■ What you should do:
Repeat everything from the line holding "Continue the Blender" to the line holding "x0, x1, y0, y1, z0, z1", inclusive, exactly. Leave out the rest.

═════ Material

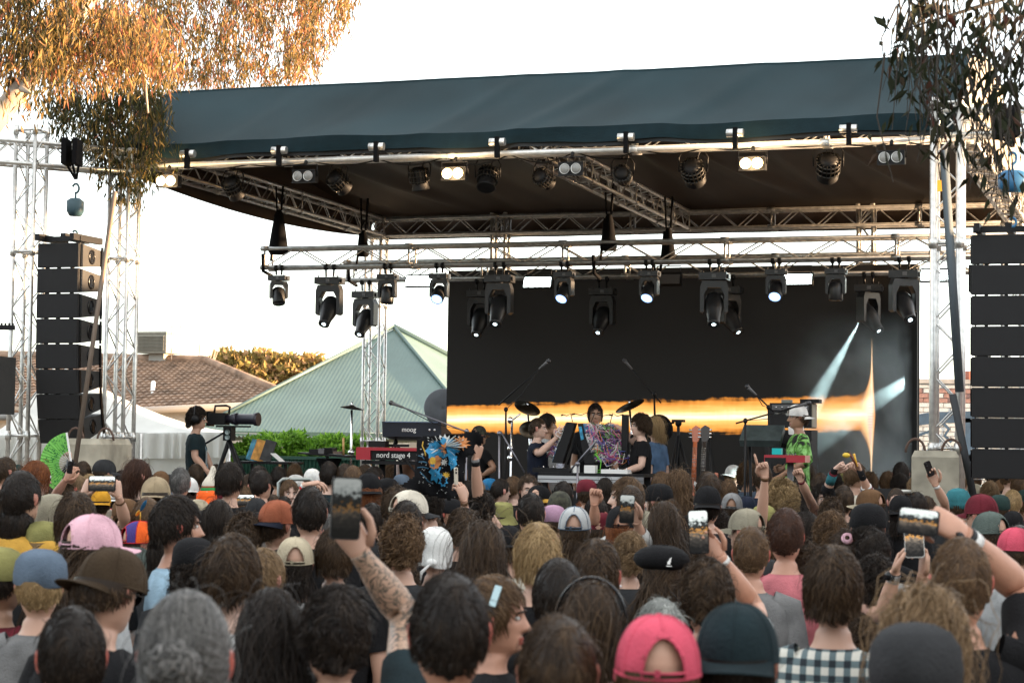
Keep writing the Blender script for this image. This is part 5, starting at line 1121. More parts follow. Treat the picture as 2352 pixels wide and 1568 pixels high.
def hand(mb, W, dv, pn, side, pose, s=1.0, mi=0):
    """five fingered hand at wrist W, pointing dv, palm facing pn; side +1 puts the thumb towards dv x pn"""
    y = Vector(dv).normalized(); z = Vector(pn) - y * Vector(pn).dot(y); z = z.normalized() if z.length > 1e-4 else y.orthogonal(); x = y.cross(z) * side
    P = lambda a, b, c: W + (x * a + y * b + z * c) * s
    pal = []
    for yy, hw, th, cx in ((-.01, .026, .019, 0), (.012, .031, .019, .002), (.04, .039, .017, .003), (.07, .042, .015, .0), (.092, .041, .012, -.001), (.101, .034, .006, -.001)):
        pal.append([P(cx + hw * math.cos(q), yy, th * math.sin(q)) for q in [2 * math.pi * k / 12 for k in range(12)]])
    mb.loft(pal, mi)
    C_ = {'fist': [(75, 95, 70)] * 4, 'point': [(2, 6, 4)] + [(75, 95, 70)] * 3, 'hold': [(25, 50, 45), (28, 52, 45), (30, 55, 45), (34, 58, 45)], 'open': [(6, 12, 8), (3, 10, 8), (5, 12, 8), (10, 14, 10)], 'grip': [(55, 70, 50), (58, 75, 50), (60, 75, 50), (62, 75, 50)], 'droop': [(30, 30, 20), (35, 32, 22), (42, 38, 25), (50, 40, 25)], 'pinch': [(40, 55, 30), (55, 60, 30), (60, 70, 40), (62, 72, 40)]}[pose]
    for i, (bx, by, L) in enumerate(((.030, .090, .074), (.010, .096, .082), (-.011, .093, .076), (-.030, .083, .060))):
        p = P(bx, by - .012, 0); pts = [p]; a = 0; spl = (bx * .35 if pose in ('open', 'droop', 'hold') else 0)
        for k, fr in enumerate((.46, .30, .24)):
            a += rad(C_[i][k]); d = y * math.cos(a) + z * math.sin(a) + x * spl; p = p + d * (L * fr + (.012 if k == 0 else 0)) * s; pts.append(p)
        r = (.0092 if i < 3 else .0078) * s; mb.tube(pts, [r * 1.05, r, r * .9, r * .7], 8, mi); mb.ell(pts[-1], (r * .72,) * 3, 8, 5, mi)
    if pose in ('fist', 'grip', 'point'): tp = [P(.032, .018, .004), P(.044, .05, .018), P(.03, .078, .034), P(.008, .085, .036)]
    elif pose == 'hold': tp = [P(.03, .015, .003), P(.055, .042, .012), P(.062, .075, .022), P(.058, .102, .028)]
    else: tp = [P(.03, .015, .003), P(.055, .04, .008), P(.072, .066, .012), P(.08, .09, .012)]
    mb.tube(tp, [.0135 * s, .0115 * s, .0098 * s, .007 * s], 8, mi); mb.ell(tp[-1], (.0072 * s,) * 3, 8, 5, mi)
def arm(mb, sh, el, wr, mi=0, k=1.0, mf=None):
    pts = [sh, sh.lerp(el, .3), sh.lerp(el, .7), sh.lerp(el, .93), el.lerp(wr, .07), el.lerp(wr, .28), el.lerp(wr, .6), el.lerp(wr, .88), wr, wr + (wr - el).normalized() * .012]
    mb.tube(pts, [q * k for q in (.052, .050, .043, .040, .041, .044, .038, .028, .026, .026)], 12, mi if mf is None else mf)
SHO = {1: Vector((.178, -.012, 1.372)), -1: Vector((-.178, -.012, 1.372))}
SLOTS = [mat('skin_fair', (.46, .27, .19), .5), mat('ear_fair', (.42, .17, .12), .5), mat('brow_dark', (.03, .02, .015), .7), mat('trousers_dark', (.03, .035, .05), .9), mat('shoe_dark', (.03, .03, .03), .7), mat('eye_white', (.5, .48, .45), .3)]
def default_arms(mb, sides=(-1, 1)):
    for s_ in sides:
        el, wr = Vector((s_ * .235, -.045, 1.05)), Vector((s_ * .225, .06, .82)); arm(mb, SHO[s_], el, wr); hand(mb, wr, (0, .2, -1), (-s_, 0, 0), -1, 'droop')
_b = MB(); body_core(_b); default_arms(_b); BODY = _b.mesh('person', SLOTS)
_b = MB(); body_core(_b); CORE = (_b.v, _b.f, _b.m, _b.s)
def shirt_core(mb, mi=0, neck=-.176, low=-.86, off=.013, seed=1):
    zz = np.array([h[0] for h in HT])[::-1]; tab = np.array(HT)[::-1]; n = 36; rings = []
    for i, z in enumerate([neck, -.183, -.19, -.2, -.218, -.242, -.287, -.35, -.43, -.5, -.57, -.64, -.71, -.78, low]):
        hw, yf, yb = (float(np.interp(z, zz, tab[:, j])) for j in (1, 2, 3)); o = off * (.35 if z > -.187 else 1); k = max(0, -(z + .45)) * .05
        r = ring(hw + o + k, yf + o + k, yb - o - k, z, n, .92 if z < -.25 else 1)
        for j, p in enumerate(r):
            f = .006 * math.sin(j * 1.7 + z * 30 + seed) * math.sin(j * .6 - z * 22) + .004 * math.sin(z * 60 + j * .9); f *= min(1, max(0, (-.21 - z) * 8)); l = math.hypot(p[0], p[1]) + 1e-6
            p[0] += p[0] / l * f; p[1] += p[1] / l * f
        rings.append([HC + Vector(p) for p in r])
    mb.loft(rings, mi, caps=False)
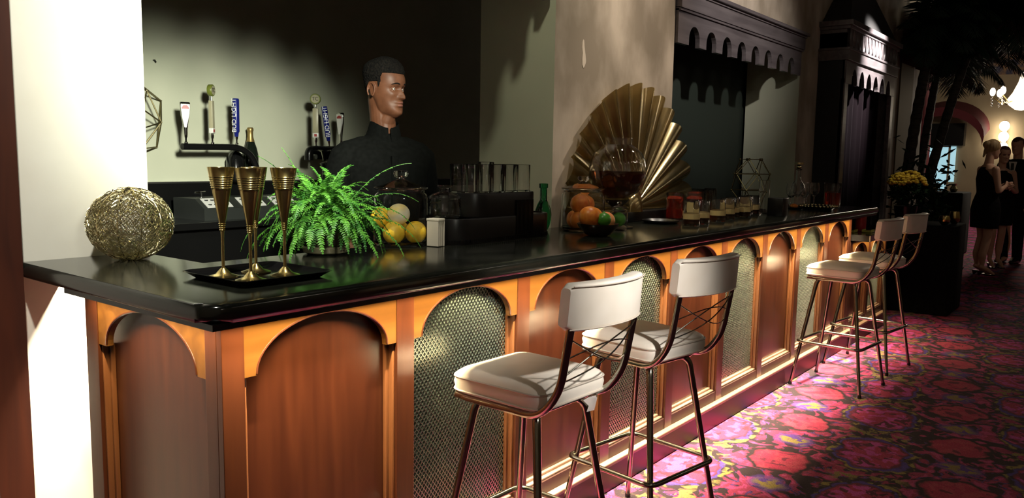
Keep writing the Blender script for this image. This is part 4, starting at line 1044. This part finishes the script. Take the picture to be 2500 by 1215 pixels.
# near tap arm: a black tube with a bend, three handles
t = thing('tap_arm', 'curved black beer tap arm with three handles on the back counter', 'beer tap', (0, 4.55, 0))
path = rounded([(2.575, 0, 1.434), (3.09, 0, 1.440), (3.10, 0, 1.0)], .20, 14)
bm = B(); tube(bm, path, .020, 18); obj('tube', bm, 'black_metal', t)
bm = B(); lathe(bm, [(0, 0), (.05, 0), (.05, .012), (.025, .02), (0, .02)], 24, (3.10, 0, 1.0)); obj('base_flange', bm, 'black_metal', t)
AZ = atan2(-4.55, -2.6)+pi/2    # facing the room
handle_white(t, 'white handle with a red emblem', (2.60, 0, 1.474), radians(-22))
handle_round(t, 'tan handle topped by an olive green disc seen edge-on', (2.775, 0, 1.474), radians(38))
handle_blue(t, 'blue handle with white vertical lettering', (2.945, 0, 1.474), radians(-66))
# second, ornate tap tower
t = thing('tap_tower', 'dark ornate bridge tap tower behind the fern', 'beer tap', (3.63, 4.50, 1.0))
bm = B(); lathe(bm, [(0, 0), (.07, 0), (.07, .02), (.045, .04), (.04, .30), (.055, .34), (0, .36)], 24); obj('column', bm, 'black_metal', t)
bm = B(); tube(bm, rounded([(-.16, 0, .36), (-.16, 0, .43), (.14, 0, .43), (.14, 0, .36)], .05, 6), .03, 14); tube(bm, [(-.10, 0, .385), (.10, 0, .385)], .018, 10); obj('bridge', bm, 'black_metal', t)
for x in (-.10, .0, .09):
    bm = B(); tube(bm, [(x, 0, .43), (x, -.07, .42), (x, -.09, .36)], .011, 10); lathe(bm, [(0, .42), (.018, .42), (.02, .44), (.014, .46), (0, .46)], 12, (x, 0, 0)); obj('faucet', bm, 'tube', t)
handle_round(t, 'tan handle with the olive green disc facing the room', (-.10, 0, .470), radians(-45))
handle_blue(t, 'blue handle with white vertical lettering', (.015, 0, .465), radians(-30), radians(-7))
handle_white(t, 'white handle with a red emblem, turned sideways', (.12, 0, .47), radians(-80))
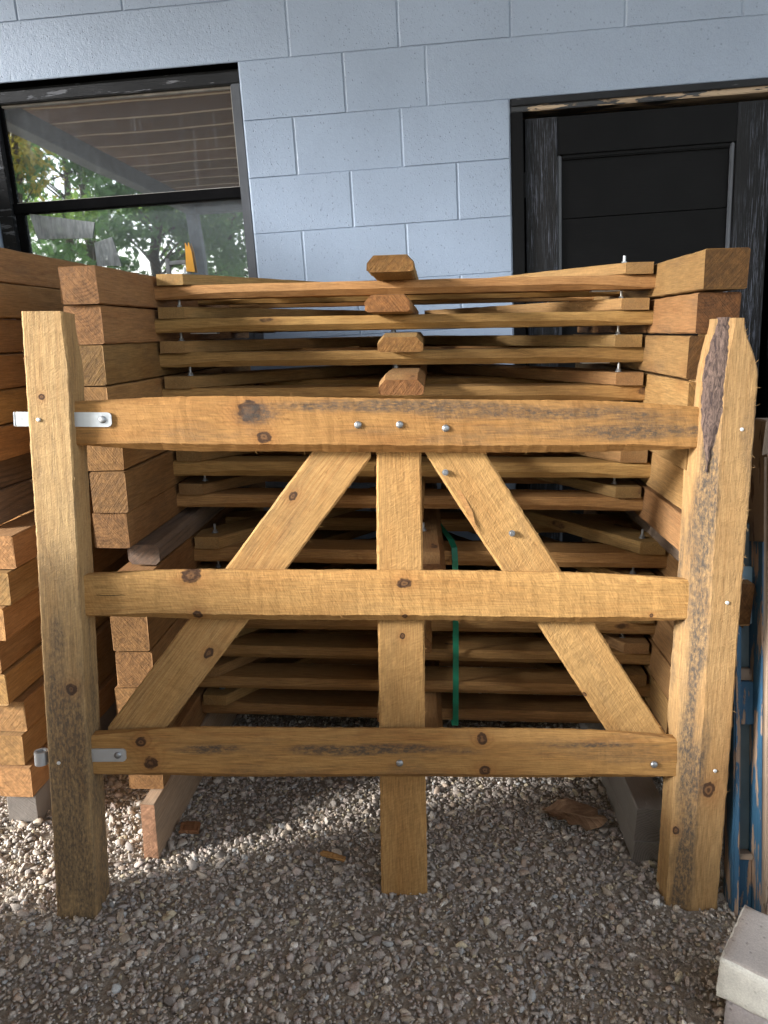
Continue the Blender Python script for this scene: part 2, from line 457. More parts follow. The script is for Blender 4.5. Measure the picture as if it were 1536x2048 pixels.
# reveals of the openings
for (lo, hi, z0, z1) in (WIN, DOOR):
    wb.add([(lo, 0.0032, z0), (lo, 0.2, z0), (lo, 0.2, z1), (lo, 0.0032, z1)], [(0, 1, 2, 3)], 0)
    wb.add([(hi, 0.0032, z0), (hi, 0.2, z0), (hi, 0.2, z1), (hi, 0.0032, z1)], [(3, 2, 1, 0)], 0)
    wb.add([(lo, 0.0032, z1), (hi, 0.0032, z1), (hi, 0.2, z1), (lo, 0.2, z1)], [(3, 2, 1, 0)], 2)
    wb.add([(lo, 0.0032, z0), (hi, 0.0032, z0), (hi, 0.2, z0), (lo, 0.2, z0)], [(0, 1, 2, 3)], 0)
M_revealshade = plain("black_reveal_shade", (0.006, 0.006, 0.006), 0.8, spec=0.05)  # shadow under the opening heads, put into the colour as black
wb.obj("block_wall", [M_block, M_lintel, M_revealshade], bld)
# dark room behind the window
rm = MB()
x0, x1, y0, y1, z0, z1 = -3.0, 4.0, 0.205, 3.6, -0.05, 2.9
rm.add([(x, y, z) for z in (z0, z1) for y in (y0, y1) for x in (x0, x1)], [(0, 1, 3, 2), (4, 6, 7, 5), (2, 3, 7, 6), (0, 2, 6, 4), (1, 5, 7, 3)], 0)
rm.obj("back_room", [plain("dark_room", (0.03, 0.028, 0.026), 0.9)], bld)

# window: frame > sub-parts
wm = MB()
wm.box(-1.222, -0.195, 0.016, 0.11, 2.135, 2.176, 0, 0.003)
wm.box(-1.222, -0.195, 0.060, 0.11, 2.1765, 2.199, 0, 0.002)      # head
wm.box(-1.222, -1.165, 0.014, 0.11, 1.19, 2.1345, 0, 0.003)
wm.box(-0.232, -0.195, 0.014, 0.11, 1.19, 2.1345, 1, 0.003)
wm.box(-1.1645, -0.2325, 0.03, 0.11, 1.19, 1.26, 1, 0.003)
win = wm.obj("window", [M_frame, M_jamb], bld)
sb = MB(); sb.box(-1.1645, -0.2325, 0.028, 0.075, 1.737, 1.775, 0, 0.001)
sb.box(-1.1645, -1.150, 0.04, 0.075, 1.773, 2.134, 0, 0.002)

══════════

■ Result:
Continue the Blender Python script for this scene: part 2, from line 457. More parts follow. The script is for Blender 4.5. Measure the picture as if it were 1536x2048 pixels.
# reveals of the openings
for (lo, hi, z0, z1) in (WIN, DOOR):
    wb.add([(lo, 0.0032, z0), (lo, 0.2, z0), (lo, 0.2, z1), (lo, 0.0032, z1)], [(0, 1, 2, 3)], 0)
    wb.add([(hi, 0.0032, z0), (hi, 0.2, z0), (hi, 0.2, z1), (hi, 0.0032, z1)], [(3, 2, 1, 0)], 0)
    wb.add([(lo, 0.0032, z1), (hi, 0.0032, z1), (hi, 0.2, z1), (lo, 0.2, z1)], [(3, 2, 1, 0)], 2)
    wb.add([(lo, 0.0032, z0), (hi, 0.0032, z0), (hi, 0.2, z0), (lo, 0.2, z0)], [(0, 1, 2, 3)], 0)
M_revealshade = plain("black_reveal_shade", (0.006, 0.006, 0.006), 0.8, spec=0.05)  # shadow under the opening heads, put into the colour as black
wb.obj("block_wall", [M_block, M_lintel, M_revealshade], bld)
# dark room behind the window
rm = MB()
x0, x1, y0, y1, z0, z1 = -3.0, 4.0, 0.205, 3.6, -0.05, 2.9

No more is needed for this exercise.